begin Source excerpt

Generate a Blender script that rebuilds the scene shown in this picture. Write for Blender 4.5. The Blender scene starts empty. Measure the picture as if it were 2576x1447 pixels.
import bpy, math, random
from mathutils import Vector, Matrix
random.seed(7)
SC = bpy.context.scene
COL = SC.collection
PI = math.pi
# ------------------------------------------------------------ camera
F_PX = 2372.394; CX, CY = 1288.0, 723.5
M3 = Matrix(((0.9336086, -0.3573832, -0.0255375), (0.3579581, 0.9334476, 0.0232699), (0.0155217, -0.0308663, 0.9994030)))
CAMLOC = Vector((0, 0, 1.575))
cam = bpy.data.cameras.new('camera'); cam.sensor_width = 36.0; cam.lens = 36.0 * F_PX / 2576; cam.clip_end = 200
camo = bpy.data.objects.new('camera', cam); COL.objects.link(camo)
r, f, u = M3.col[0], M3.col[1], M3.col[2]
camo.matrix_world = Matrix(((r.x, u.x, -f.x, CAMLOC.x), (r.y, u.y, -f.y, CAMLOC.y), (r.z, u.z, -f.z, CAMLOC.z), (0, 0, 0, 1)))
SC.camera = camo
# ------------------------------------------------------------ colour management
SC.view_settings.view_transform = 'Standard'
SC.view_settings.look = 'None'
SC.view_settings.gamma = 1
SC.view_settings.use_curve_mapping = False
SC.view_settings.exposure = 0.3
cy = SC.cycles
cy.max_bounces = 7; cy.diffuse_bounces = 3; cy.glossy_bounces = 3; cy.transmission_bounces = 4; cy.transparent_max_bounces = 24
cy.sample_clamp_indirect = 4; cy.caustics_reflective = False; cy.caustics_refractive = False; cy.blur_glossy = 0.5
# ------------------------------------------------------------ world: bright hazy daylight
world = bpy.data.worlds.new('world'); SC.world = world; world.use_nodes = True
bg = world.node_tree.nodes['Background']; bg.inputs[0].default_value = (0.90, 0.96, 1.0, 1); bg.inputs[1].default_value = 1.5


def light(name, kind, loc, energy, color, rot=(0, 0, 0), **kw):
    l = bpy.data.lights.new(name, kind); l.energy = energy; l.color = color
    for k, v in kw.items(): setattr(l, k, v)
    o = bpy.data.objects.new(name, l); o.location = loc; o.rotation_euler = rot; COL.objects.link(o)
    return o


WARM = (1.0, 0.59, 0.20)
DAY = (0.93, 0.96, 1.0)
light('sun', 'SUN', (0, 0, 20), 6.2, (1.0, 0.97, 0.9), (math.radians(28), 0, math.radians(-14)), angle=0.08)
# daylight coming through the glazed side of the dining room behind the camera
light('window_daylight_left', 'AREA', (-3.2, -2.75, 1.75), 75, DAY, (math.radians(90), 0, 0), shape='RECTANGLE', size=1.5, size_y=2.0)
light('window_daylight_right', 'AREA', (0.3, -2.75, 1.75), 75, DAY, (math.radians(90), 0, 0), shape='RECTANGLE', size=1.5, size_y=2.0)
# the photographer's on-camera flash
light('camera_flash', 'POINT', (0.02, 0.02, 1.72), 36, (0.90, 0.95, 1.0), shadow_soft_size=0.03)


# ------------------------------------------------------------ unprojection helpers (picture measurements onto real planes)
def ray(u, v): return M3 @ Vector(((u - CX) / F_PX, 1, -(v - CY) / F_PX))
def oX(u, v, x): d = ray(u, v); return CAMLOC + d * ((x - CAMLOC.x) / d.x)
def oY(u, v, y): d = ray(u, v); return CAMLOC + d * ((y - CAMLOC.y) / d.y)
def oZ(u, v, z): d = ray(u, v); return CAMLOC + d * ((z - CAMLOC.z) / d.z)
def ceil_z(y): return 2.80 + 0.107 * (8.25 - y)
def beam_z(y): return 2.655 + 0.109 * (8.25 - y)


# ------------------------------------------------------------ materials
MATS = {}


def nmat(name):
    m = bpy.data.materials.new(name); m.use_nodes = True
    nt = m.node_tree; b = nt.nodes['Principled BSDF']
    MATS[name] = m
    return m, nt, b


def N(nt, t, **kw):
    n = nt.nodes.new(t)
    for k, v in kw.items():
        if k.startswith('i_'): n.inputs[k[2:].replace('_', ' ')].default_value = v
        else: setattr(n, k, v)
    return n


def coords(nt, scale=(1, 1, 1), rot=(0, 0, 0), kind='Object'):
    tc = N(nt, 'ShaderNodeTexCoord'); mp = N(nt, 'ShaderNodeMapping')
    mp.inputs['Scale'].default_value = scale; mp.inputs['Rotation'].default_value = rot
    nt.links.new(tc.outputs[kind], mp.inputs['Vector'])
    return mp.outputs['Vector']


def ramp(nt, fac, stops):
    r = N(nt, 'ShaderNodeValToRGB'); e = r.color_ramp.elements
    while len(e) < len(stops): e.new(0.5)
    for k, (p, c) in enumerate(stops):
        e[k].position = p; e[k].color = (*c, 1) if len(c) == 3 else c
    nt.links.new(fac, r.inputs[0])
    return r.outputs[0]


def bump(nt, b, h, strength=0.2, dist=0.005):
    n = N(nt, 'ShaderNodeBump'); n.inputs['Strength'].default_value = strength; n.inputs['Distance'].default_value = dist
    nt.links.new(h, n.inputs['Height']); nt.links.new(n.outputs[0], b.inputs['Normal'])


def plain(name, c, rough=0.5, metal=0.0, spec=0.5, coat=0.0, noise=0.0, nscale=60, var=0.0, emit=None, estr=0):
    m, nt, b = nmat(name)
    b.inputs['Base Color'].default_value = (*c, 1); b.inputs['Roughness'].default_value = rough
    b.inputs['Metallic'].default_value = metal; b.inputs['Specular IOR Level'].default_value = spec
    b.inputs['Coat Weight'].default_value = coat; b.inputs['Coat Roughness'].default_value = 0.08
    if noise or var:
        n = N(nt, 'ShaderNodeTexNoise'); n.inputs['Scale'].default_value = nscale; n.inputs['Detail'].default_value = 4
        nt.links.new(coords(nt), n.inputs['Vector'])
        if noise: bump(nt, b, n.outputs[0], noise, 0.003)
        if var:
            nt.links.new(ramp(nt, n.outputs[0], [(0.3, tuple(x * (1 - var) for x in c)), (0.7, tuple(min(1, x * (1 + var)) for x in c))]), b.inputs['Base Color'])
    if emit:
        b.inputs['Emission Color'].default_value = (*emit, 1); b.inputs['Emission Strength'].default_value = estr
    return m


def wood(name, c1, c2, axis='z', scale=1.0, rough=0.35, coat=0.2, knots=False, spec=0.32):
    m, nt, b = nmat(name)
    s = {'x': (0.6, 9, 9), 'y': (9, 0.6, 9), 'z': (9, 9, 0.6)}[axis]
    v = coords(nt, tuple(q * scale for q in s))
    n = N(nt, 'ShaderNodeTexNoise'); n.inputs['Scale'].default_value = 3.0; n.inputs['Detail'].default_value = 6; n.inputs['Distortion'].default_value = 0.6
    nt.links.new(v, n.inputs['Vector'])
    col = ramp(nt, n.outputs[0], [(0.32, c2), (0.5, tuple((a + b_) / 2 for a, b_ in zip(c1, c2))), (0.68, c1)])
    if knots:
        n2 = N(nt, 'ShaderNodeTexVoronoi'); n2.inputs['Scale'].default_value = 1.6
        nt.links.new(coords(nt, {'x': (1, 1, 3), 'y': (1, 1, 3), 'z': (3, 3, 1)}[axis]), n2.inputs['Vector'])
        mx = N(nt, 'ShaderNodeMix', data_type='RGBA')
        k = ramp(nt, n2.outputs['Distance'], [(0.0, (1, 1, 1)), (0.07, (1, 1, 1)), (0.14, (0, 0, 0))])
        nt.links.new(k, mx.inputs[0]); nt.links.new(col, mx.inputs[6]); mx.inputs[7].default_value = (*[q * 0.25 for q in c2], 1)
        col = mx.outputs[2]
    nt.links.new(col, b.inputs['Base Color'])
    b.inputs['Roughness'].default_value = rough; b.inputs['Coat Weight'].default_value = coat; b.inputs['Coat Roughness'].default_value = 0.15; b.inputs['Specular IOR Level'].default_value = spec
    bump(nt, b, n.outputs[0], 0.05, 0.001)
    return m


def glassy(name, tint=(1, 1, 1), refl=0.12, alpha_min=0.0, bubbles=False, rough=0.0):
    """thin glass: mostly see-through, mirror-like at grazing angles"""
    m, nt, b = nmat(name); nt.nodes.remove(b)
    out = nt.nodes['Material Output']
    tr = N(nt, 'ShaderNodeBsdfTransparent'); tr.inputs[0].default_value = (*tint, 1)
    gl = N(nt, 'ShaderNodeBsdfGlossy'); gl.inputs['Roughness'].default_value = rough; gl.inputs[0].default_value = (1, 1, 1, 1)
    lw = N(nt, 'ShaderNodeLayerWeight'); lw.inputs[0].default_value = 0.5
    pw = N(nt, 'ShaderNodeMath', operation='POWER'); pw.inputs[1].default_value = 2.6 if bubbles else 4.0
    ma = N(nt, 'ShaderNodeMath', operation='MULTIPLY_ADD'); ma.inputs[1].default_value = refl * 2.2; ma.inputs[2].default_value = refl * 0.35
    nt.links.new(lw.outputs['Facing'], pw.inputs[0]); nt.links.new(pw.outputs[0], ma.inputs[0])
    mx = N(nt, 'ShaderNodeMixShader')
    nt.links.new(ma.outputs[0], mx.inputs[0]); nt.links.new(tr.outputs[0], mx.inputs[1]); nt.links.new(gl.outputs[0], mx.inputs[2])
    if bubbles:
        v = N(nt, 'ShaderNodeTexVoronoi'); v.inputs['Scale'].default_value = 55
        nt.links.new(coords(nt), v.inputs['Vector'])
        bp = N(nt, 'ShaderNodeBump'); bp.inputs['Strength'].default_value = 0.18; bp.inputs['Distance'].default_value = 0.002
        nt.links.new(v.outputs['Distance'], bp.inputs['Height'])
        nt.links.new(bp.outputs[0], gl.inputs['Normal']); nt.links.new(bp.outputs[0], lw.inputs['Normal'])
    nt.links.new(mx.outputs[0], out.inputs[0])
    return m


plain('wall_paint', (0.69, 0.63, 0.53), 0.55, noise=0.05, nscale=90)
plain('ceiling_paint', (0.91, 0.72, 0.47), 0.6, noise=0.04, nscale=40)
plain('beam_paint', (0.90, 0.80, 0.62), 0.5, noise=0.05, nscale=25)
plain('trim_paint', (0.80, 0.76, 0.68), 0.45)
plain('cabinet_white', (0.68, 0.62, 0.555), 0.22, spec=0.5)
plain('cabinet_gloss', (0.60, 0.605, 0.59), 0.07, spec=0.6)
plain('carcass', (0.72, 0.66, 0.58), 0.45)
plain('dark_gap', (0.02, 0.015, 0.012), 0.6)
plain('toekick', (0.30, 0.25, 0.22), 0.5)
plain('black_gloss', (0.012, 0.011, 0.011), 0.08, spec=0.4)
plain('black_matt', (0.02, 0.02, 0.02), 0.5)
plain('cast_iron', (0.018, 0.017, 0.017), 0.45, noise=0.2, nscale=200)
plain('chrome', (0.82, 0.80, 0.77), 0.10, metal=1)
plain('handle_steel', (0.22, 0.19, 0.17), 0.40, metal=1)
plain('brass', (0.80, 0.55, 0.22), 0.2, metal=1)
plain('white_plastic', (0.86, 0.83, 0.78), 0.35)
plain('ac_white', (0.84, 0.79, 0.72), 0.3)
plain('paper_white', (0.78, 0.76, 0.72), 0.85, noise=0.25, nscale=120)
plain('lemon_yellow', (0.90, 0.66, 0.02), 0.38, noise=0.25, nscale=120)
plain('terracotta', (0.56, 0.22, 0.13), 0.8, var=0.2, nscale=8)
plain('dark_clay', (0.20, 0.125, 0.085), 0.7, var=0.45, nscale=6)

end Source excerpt

Only the lines from the one containing "plain('dark_gap', (0.02, 0.015, 0.012), 0.6)" to the end of the data should be printed, exactly as they stand.

plain('dark_gap', (0.02, 0.015, 0.012), 0.6)
plain('toekick', (0.30, 0.25, 0.22), 0.5)
plain('black_gloss', (0.012, 0.011, 0.011), 0.08, spec=0.4)
plain('black_matt', (0.02, 0.02, 0.02), 0.5)
plain('cast_iron', (0.018, 0.017, 0.017), 0.45, noise=0.2, nscale=200)
plain('chrome', (0.82, 0.80, 0.77), 0.10, metal=1)
plain('handle_steel', (0.22, 0.19, 0.17), 0.40, metal=1)
plain('brass', (0.80, 0.55, 0.22), 0.2, metal=1)
plain('white_plastic', (0.86, 0.83, 0.78), 0.35)
plain('ac_white', (0.84, 0.79, 0.72), 0.3)
plain('paper_white', (0.78, 0.76, 0.72), 0.85, noise=0.25, nscale=120)
plain('lemon_yellow', (0.90, 0.66, 0.02), 0.38, noise=0.25, nscale=120)
plain('terracotta', (0.56, 0.22, 0.13), 0.8, var=0.2, nscale=8)
plain('dark_clay', (0.20, 0.125, 0.085), 0.7, var=0.45, nscale=6)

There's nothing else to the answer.